The Sun claimed several MPs quoted in the article had interpreted Champion’s comments in the same way, as had a number of other publications.

IPSO said in its rulings that while Champion’s comments were accurately reported in the article, the print headline and subheading had suggested she specifically insulted May in a way that related to her not being a parent, and the online headline went further still.

This was emphasised in one of the online photo captions, which said Champion had “come under fire for saying the PM ‘doesn’t get child abuse as she’s not a mum’ in an interview…”

IPSO’s Complaints Committee ruled that Champion’s comments had been distorted in the headlines, giving the “significantly misleading impression that the complainant had made a very personal criticism of Theresa May”.

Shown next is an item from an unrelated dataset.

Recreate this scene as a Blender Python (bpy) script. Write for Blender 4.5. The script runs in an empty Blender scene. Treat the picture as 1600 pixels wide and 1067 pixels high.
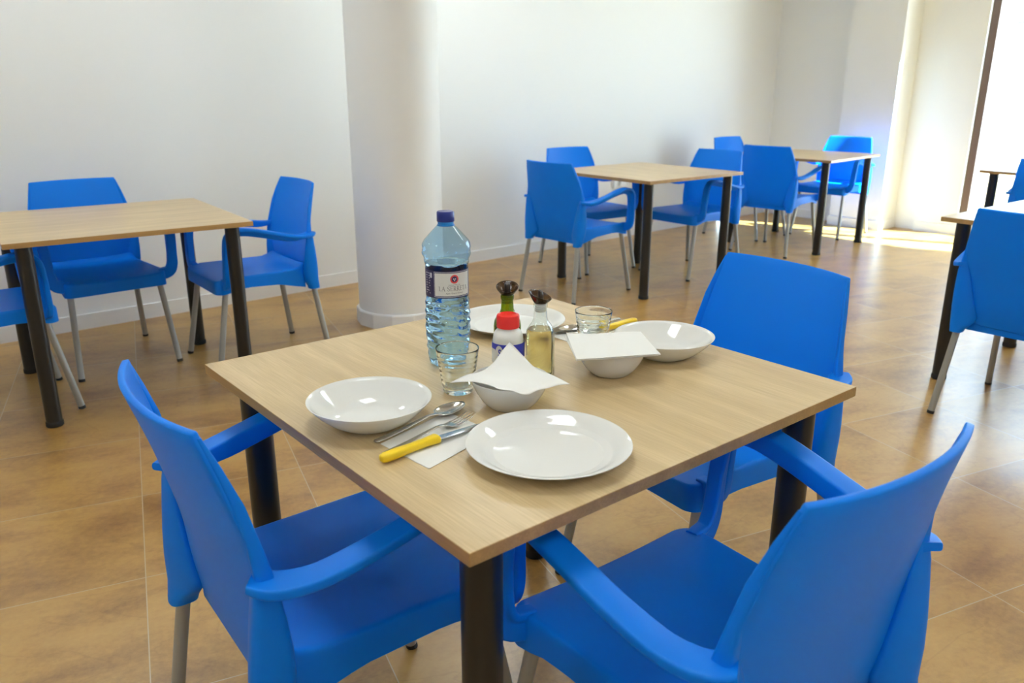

This amounted to a breach of Clause 1 (Accuracy) of the Editors’ Code of Practice requiring a correction.

The Sun had offered to amend the online headline and add a clarification, but IPSO said the wording offered by the newspaper had not “properly identified and corrected the inaccuracy”.

It also criticised the newspaper for not offering to publish a correction in print.

IPSO said that, as the Sun was “entitled to take a view on what the complainant had meant by her comments”, it did not require the publication of an adjudication, only a correction.

The Sun has now published its correction, saying: “While Ms Champion did say that David Cameron had ‘got’ the issue of child abuse because he was a father, and contrasted that to PM Theresa May’s not prioritising the issue, she did not explicitly say that Mrs May had not prioritised it due to her not being a mother.”

Champion resigned as shadow equalities minister last August over an article in the Sun in which she said condemned Asian grooming gangs, warning of a “problem with British Pakistani men raping and exploiting white girls”.

She subsequently apologised and admitted she had used an “extremely poor choice of words”.